Question

Mole fraction of $ A $ in $ {H_2}O $ is $ 0.2 $ . The molality of $ A $ in $ {H_2}O $ is:
(A) $ 13.8 $
(B) $ 15.5 $
(C) $ 14.5 $
(D) $ 16.8 $

Answer 1

Hint: To calculate molality we first calculate number of moles using mole fraction formula then we put the values in molality formula. And the molality $ = $ moles of solute divided by mass of solvent in kilograms m $ = $ $ n $ (solute) divided by mass(solvent in kilogram).

Complete answer:
Molality is a measure of the number of moles of solute in a solution corresponding to $ 1Kg $ or $ 1000g $ of solvent.
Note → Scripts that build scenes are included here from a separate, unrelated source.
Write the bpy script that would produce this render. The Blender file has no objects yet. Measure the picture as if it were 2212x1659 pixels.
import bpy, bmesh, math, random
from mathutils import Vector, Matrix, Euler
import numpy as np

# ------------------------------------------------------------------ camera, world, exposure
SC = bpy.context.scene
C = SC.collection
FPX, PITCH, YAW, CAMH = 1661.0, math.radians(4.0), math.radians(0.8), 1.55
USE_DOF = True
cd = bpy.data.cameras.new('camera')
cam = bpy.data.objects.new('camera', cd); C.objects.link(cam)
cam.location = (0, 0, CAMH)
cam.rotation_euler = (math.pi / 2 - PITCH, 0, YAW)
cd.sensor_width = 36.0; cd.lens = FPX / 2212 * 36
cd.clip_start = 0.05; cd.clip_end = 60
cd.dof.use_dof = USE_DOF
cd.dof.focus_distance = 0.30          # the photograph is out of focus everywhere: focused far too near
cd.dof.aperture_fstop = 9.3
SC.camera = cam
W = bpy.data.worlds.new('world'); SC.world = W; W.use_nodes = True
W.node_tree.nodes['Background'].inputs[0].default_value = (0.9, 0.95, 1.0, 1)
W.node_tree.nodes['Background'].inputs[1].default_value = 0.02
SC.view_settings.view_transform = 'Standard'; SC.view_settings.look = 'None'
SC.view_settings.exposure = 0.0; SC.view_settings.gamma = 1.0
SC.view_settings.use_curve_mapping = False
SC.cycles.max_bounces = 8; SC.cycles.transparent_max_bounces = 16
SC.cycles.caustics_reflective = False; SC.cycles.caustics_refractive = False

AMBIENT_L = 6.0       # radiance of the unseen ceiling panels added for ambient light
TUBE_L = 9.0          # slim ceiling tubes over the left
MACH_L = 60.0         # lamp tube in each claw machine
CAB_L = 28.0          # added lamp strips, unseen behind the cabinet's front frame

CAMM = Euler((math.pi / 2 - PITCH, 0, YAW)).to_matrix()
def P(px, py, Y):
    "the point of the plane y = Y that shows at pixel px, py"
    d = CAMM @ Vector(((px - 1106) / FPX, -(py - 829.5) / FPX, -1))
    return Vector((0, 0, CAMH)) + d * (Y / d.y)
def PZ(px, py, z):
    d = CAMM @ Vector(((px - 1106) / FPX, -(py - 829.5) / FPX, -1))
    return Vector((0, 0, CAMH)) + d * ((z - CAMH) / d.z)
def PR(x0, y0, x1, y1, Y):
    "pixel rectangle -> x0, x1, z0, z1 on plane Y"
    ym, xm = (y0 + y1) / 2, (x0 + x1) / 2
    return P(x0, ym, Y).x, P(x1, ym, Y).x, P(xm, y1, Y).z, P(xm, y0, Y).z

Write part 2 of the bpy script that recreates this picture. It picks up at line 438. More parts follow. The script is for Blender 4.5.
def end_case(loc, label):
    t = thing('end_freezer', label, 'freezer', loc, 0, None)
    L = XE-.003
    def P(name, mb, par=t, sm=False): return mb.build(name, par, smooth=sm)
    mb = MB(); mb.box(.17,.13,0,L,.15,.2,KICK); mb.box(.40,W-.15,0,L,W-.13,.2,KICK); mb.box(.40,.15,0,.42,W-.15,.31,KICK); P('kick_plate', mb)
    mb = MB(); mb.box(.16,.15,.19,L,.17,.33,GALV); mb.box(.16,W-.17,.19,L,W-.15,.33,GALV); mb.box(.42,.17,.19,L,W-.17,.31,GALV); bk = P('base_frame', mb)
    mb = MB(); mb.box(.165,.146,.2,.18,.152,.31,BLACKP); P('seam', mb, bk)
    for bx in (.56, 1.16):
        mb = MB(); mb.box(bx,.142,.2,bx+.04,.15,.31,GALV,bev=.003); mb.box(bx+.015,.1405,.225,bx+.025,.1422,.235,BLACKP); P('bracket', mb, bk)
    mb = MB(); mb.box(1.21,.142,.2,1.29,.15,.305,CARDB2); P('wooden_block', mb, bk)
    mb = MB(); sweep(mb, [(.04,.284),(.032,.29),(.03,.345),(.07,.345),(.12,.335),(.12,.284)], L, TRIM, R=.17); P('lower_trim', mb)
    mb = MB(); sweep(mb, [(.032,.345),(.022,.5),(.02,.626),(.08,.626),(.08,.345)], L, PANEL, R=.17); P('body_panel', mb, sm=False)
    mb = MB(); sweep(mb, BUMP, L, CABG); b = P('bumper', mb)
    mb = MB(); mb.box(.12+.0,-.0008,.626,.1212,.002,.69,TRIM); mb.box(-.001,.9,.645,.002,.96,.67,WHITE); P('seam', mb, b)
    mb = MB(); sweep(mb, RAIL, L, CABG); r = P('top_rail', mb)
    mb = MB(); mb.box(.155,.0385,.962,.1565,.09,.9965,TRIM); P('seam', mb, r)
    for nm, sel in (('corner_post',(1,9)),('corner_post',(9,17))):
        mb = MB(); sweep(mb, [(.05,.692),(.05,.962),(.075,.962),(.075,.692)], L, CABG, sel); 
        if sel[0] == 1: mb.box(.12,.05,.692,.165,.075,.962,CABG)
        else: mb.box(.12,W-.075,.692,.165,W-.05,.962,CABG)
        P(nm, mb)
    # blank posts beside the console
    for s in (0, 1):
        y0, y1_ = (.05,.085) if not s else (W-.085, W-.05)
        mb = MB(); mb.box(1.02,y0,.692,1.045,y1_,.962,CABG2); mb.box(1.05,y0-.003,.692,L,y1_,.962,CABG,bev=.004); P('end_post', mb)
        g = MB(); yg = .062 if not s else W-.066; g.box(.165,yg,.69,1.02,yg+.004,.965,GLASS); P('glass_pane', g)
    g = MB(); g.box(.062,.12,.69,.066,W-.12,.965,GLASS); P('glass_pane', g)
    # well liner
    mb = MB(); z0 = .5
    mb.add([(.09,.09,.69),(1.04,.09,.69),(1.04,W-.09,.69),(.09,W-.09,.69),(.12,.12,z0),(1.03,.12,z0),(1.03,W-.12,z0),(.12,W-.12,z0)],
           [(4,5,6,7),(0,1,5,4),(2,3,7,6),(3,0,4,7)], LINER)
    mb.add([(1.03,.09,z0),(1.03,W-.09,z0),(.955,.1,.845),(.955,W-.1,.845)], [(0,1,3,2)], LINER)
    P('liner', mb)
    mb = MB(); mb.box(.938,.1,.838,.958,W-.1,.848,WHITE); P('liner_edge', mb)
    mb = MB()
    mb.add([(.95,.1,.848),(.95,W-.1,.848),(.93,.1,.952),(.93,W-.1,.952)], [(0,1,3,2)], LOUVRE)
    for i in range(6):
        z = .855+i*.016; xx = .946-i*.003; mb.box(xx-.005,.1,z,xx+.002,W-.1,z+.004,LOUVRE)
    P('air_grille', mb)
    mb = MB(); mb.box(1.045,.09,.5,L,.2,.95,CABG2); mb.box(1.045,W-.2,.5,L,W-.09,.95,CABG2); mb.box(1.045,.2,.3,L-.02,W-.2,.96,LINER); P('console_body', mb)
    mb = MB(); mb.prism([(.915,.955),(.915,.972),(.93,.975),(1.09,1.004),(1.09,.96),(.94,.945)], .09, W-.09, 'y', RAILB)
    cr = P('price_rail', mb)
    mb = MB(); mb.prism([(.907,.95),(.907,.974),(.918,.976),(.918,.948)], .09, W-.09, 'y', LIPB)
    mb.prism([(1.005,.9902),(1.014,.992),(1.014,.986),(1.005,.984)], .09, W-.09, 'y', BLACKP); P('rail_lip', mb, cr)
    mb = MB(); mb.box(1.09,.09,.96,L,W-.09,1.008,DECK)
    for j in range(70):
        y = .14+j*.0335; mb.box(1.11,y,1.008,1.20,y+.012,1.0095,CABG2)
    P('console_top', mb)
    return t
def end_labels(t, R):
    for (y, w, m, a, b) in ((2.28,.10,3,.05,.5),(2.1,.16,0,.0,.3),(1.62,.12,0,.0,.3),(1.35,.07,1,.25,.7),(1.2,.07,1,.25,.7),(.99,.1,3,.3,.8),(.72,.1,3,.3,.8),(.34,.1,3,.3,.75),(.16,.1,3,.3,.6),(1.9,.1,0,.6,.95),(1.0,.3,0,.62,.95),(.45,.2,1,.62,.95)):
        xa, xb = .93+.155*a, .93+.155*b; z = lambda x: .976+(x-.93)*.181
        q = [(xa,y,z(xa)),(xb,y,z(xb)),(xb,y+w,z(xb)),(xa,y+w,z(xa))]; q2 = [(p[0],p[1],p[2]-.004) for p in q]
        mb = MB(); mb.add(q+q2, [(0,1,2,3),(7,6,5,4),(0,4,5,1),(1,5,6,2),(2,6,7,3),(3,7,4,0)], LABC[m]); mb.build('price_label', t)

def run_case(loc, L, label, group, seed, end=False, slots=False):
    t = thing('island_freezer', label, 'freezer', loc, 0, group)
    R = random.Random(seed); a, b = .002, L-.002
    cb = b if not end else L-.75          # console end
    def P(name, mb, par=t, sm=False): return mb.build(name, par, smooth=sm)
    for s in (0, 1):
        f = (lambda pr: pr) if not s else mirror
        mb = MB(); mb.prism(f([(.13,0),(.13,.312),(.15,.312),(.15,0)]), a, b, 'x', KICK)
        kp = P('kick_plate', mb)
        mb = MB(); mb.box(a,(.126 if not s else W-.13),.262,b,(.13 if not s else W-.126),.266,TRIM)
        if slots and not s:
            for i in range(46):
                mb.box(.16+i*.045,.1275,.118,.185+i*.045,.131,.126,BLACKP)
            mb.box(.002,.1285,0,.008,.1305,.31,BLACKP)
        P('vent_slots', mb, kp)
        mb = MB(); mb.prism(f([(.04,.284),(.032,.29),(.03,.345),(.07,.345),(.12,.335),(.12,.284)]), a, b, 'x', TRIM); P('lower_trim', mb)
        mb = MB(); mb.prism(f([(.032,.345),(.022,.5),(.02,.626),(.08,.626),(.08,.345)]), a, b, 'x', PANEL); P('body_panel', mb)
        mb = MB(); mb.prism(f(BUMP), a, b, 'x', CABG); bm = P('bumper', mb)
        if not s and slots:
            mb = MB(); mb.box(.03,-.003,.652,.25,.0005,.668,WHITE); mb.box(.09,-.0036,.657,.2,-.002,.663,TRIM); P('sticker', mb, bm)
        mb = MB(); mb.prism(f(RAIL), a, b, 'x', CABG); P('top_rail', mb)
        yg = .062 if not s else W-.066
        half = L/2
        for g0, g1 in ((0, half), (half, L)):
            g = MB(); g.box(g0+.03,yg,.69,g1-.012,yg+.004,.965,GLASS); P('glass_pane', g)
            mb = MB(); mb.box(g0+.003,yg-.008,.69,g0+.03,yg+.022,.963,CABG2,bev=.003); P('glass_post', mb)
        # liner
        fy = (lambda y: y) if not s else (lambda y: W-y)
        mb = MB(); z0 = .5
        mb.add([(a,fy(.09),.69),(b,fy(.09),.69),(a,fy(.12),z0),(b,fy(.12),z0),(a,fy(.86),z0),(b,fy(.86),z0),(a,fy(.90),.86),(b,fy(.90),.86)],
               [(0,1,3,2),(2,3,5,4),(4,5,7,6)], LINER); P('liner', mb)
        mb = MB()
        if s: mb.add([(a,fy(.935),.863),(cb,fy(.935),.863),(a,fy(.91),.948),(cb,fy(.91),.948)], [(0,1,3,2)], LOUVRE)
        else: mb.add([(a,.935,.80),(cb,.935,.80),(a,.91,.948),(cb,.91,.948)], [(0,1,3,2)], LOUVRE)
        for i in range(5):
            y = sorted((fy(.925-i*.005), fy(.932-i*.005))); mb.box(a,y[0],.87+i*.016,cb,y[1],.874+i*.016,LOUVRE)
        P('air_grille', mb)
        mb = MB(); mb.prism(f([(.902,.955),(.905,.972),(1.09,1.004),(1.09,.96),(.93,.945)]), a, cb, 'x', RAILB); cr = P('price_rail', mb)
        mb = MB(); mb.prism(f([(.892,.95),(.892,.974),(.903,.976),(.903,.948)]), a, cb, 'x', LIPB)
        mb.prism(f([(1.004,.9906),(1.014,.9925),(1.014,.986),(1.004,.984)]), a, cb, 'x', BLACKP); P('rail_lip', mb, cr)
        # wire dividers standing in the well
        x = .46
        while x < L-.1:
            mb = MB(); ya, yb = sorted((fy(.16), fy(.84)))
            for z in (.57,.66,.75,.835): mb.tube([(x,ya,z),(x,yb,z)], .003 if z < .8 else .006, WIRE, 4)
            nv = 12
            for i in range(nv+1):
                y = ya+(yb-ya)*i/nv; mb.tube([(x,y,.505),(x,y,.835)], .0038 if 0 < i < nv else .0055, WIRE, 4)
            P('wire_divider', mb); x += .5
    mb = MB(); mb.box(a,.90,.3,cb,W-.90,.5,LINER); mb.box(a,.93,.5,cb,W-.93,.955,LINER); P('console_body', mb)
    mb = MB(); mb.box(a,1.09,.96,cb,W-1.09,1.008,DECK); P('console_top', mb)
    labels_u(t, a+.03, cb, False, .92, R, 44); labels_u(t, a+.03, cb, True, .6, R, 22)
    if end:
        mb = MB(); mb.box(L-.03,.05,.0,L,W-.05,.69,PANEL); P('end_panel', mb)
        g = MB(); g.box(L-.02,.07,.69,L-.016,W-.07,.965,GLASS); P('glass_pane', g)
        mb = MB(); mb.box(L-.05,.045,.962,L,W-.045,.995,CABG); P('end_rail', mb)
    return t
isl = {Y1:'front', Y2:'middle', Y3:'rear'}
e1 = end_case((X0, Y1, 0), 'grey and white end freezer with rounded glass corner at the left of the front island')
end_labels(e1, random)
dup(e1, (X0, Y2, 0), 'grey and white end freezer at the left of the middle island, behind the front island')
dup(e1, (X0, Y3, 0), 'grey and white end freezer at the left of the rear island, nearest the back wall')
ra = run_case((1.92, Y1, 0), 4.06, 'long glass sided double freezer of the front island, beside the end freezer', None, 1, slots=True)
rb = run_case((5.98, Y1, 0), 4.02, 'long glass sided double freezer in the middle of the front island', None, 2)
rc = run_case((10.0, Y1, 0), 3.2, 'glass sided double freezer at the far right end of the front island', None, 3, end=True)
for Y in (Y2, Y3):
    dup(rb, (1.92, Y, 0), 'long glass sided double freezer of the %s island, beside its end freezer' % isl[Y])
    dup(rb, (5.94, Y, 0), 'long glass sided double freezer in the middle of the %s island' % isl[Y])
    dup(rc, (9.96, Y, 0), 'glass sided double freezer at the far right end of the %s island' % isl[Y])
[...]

The SI unit for molality is $ \dfrac{{mol}}{{Kg}} $
 $ \Rightarrow m = \dfrac{{mol}}{{kg}} $
Where, $ m = $ molality
 $ mol = $ Moles of solute
 $ kg = $ kilogram of solvent.
Mole fraction of $ A $ is $ 0.2 $ , which means that $ 0.2 $ moles of $ A $ is present in the $ 1 $ mole of solution.
Mole fraction of $ B $ $ ({H_2}O) $ $ = 1 - {x_A} = 1 - 0.2 = 0.8 $
This means that $ 0.8 $ moles of $ B $ is present in $ 1 $ mole of solution.
To calculate the mass of water, we use the equation:
Number of moles $ = \dfrac{{given\;mass}}{{molar\;mass}} $
Moles of water $ = 0.8mol $
Molar mass of water $ = 18\dfrac{g}{{mol}} $
Putting values in above equation, we get:
 $ \Rightarrow 0.8 = \dfrac{{mass\;of\;water}}{{18\dfrac{g}{{mol}}}} $
Mass of water $ = 14.4g $
Now, we calculate the molality, by using the above molality formula:
We are given the mass of solute $ (A) = 0.2mol $ , mass of solvent(water) $ = 14.2g = 0.0144kg $
Putting the values in the formula, we get:
Molality $ = \dfrac{{0.2mol}}{{0.0144kg}} = 13.88\dfrac{{mol}}{{kg}} $
So, the correct answer is (A) $ 13.8 $ .

Additional Information:
The advantage of using molality as a measure of concentration is that molality only depends on the masses of solute and solvent, which are unaffected by variations in temperature and pressure. In contrast, solutions prepared volumetrically are likely to change as temperature and pressure change. In many applications, this is a significant advantage because the mass, or the amount, of a substance is often more important than its volume

Note:
The difference between the molality and molarity is that the molality of a solution is equal to the moles of solute divided by the mass of solvent in kilograms, while the molarity of a solution is equal to the moles of solute divided by the volume of solution in liters.